### Set problem:
Give the number of lines below that contain "high", with no other output.
· · · · ·
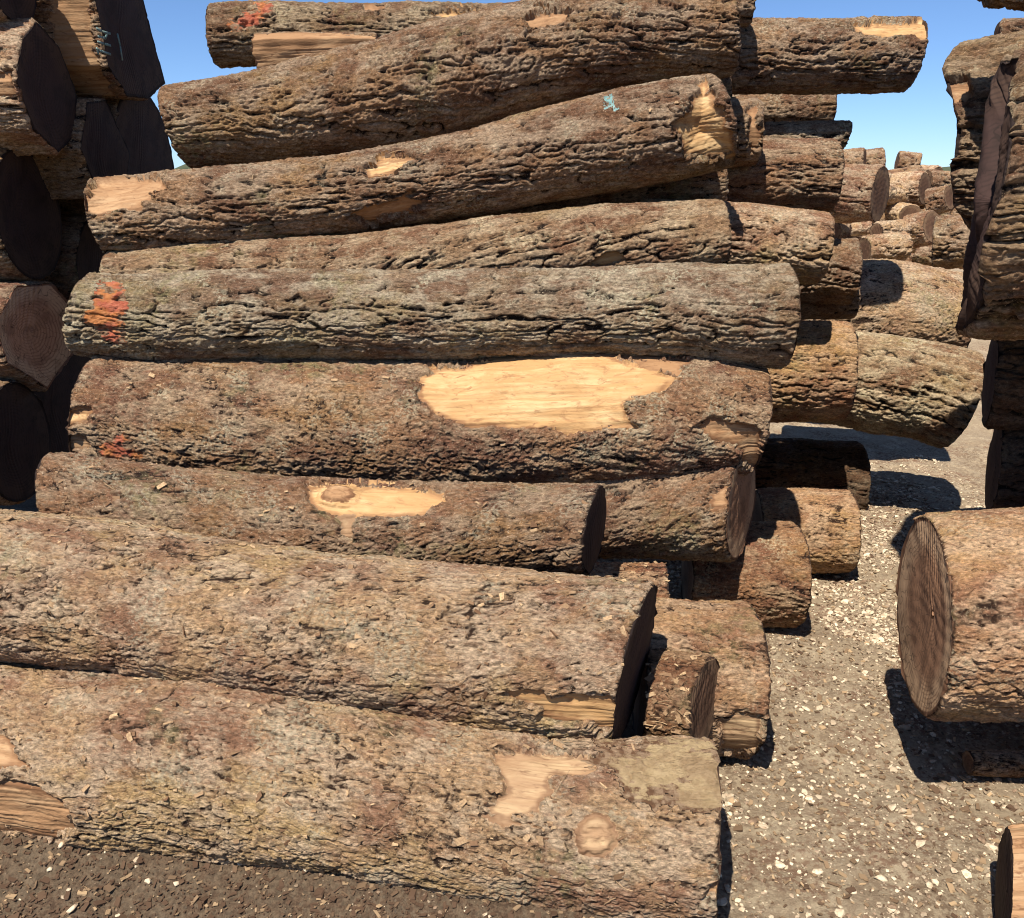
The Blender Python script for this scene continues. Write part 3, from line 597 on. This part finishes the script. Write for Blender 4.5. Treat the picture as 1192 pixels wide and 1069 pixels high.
keep = grng.random(K) < dens; x, y = x[keep], y[keep]
sz = np.clip(grng.lognormal(-5.6, .6, len(x)), .0016, .016) * (.85 + .15 * y / 2) * np.where(x < .4, .7, 1)
co, tr, cid = stones(x, y, sz, grng)
o = mesh_from('gravel', co, None, ms, dict(cid=cid), tris=tr); o.data.polygons.foreach_set('use_smooth', np.zeros(len(o.data.polygons), bool)); o['kind'] = 'stuff'; o['label'] = 'pale pebbles strewn over the dirt between the stacks'
big = [(72, 986, 7), (58, 1014, 6), (253, 999, 9), (279, 1007, 7), (337, 1010, 5), (355, 1013, 6), (85, 1058, 10), (205, 1026, 6), (1070, 966, 7), (1082, 1032, 8), (1108, 952, 6), (1025, 1023, 9)]
ST = []
for i, (px, py, r) in enumerate(big):
    dv = FWD + (px - CX) / F * np.array([1.0, 0, 0]) - (py - CY) / F * UPV
    t = 1.45 / -dv[2] if px < 500 else 1.58 / -dv[2]
    for _ in range(6):
        p = CAM + t * dv; t = (EYE - gz(np.array([p[0]]), np.array([p[1]]))[0]) / -dv[2]
    p = CAM + t * dv
    co, tr, cid = stones(np.array([p[0]]), np.array([p[1]]), np.array([r * t / F * .95]), grng, .15)
    o = mesh_from('stone', co, None, ms, dict(cid=np.full(len(co), .8)), tris=tr, origin=(p[0], p[1], 0)); o.location = (p[0], p[1], 0)
    o['label'] = 'loose pale stone on the dark soil in front of the lowest log' if px < 500 else 'larger pale stone among the pebbles of the alley'
    o['category'] = 'stone'; o['group'] = 'stones on the soil' if px < 500 else 'stones in the alley'
# bark crumbs and wood splinters on the soil
k = 34000; x = np.where(grng.random(k) < .62, grng.uniform(-1.9, .5, k), grng.uniform(.4, 2.2, k)); y = np.where(x < .45, grng.uniform(.9, 1.9, k), grng.uniform(1.0, 4.5, k))
L_ = np.clip(grng.lognormal(-5.6, .55, k), .0015, .013); W_ = L_ * grng.uniform(.25, .8, k); a = grng.uniform(0, 6.28, k); tl = grng.normal(0, .25, k)
box = np.array([[-1, -1, -1], [1, -1, -1], [1, 1, -1], [-1, 1, -1], [-1, -1, 1], [1, -1, 1], [1, 1, 1], [-1, 1, 1]], float)
bv = box[None] * np.stack([L_, W_, W_ * .35], 1)[:, None] * grng.uniform(.6, 1.2, (k, 8, 3))
xx = bv[..., 0] * np.cos(a)[:, None] - bv[..., 1] * np.sin(a)[:, None] + x[:, None]; yy = bv[..., 0] * np.sin(a)[:, None] + bv[..., 1] * np.cos(a)[:, None] + y[:, None]
zz_ = bv[..., 2] + bv[..., 0] * tl[:, None] + gz(x, y)[:, None] + .003
qf = np.array([[0, 3, 2, 1], [4, 5, 6, 7], [0, 1, 5, 4], [1, 2, 6, 5], [2, 3, 7, 6], [3, 0, 4, 7]])
mc, nt, b = nodes('bark_crumb'); b.inputs['Roughness'].default_value = .9
at_ = N(nt, 'ShaderNodeAttribute', attribute_name='cid')
nt.links.new(mixc(nt, at_.outputs['Fac'], (.075, .044, .026), (.36, .25, .14)), b.inputs['Base Color'])
o = mesh_from('bark_crumbs', np.stack([xx, yy, zz_], -1).reshape(-1, 3), (qf[None] + (np.arange(k) * 8)[:, None, None]).reshape(-1, 4), mc, dict(cid=np.repeat(np.where(x > .45, grng.random(k) ** 1.5, grng.random(k) ** 8), 8)))
o['kind'] = 'stuff'; o['label'] = 'crumbs of bark and splinters scattered on the soil'
o.data.polygons.foreach_set('use_smooth', np.zeros(len(o.data.polygons), bool))
# loose flakes and fibres of bark lying on the muddy logs
fr = np.random.default_rng(9); fv, fq, fc = [], [], []
def frame(nv):
    t = fr.normal(0, 1, 3) + np.array([2.2, 0, 0]) * fr.choice([-1, 1]); t -= nv * (t @ nv); t /= np.linalg.norm(t); return t, np.cross(nv, t)
for li, nfl, nfi in ((0, 420, 46), (1, 420, 40), (2, 160, 16), (3, 160, 14), (7, 60, 6), (29, 120, 6), (30, 120, 6)):
    ri, co, qd, at_ = DATA[li]['parts'][0]
    c_ = co[qd]; nr = np.cross(c_[:, 1] - c_[:, 0], c_[:, 3] - c_[:, 0]); nr /= np.linalg.norm(nr, axis=1, keepdims=True) + 1e-12
    axis = DATA[li]['P'].mean(0); out = c_[:, 0] - axis; T = DATA[li]['T']; out = out - (out @ T)[:, None] * T; sg = np.sign((nr * out).sum(1)); nr = nr * sg[:, None]
    ro = out / np.linalg.norm(out, axis=1, keepdims=True)
    ok = np.where((ro[:, 2] > -.1) & (ro[:, 1] < .5) & (np.abs(project(c_[:, 0])[0] - 596) < 640))[0]
    for n_ in range(nfl):
        f_ = fr.choice(ok); nv = ro[f_] + .35 * fr.normal(0, 1, 3); nv /= np.linalg.norm(nv); t, b_ = frame(nv); p = c_[f_].mean(0) + ro[f_] * .0015
        l = np.clip(fr.lognormal(-5.15, .5), .002, .014); w_ = l * fr.uniform(.3, .7); h_ = .0012; k = len(fv)
        for sx, sy, sz in box: fv.append(p + t * sx * l * fr.uniform(.6, 1.1) + b_ * sy * w_ * fr.uniform(.5, 1.1) + nv * sz * h_)
        fq += (qf + k).tolist(); fc += [fr.random() ** 1.6] * 8
    for n_ in range(nfi):
        f_ = fr.choice(ok); nv = ro[f_]; t, b_ = frame(nv); p = c_[f_].mean(0) + nv * .003; l = fr.uniform(.015, .06); r_ = fr.uniform(.0005, .0011); bend = fr.normal(0, .35); k = len(fv); M_ = 7
        for i_ in range(M_):
            a_ = i_ / (M_ - 1); q_ = p + t * l * a_ + b_ * bend * l * a_ * a_ + nv * .25 * l * a_ * (1 - a_) * fr.uniform(.8, 1.2) - nv * .10 * l * a_
            for g_ in range(4): fv.append(q_ + (b_ * math.cos(g_ * 1.5708) + nv * math.sin(g_ * 1.5708)) * r_)
        for i_ in range(M_ - 1):
            for g_ in range(4): fq.append([k + i_ * 4 + g_, k + i_ * 4 + (g_ + 1) % 4, k + i_ * 4 + 4 + (g_ + 1) % 4, k + i_ * 4 + 4 + g_])
        fc += [fr.uniform(.35, 1)] * (M_ * 4)
mf, nt, b = nodes('bark_flake'); b.inputs['Roughness'].default_value = .9
at_ = N(nt, 'ShaderNodeAttribute', attribute_name='cid'); geo = N(nt, 'ShaderNodeNewGeometry')
cl = mixc(nt, at_.outputs['Fac'], (.11, .058, .030), (.42, .29, .16)); cl = mixc(nt, mul(nt, ramp(nt, noise(nt, geo.outputs['Position'], 200, 3), .45, .6), .5), cl, (.17, .10, .055))
nt.links.new(cl, b.inputs['Base Color'])
o = mesh_from('bark_flakes', np.array(fv), np.array(fq), mf, dict(cid=np.array(fc))); o['kind'] = 'stuff'; o['label'] = 'loose bark flakes and fibres lying on the muddy logs'
o.data.polygons.foreach_set('use_smooth', np.zeros(len(o.data.polygons), bool))
# low wooded rise on the horizon
hx = np.linspace(-900, 900, 700); prof = 9 + 5 * ga(hx / 160 + 30, hx * 0 + 3) + 2.0 * gb(hx / 25 + 30, hx * 0 + 1) + 1.4 * gc(hx / 8 + 5, hx * 0) + .8 * gd(hx / 3 + 5, hx * 0)
rows = [(0, 380), (.45, 388), (.8, 400), (1.0, 420), (.9, 470), (0, 560)]
hv = np.array([[(x_, yy_ + 6 * gc(x_ / 9 + i, i * 1.0), p * f_) for x_, p in zip(hx, prof)] for i, (f_, yy_) in enumerate(rows)])
I = np.arange(hv.shape[0] * hv.shape[1]).reshape(hv.shape[:2])
mh, nt, b = nodes('far_trees'); geo = N(nt, 'ShaderNodeNewGeometry'); b.inputs['Roughness'].default_value = 1
nt.links.new(mixc(nt, noise(nt, geo.outputs['Position'], .3, 4), (.035, .05, .03), (.08, .09, .05)), b.inputs['Base Color'])
o = mesh_from('hills', hv.reshape(-1, 3), np.stack([I[:-1, :-1], I[:-1, 1:], I[1:, 1:], I[1:, :-1]], -1).reshape(-1, 4), mh, {}); o['kind'] = 'structure'
# ------------------------------------------------------------------ light, sky, camera
ELEV, AZ = math.radians(58), math.radians(26)               # sun high behind the viewer, to the left
sd = np.array([-math.cos(ELEV) * math.sin(AZ), -math.cos(ELEV) * math.cos(AZ), math.sin(ELEV)])
w = bpy.data.worlds.new('World'); bpy.context.scene.world = w; w.use_nodes = True
nt = w.node_tree; sky = nt.nodes.new('ShaderNodeTexSky'); sky.sky_type = 'NISHITA'; sky.sun_disc = False
sky.sun_elevation = ELEV; sky.sun_rotation = math.atan2(sd[0], sd[1]); sky.air_density = .65; sky.dust_density = .2; sky.ozone_density = 8.0
nt.links.new(sky.outputs[0], nt.nodes['Background'].inputs[0]); nt.nodes['Background'].inputs[1].default_value = .085
from mathutils import Vector
sl = bpy.data.lights.new('sun', 'SUN'); sl.energy = 5.0; sl.angle = math.radians(.53); sl.color = (1.0, .93, .84)
so = bpy.data.objects.new('sun', sl); C.objects.link(so); so.rotation_euler = Vector(-sd).to_track_quat('-Z', 'Y').to_euler(); so.location = (-2, -4, 8)
cd = bpy.data.cameras.new('camera'); co_ = bpy.data.objects.new('camera', cd); C.objects.link(co_)
co_.location = CAM; co_.rotation_euler = (math.pi / 2 - PITCH, 0, 0)
cd.sensor_fit = 'HORIZONTAL'; cd.angle = 2 * math.atan(596 / F); cd.clip_end = 6000; cd.clip_start = .02
sc_ = bpy.context.scene; sc_.camera = co_
sc_.view_settings.view_transform = 'Standard'; sc_.view_settings.look = 'None'; sc_.view_settings.exposure = .86; sc_.view_settings.gamma = 1
sc_.render.engine = 'CYCLES'; sc_.cycles.max_bounces = 3; sc_.cycles.filter_width = 1.05
print('built', round(time.time() - T0, 1))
· · · · ·
### Answer:
2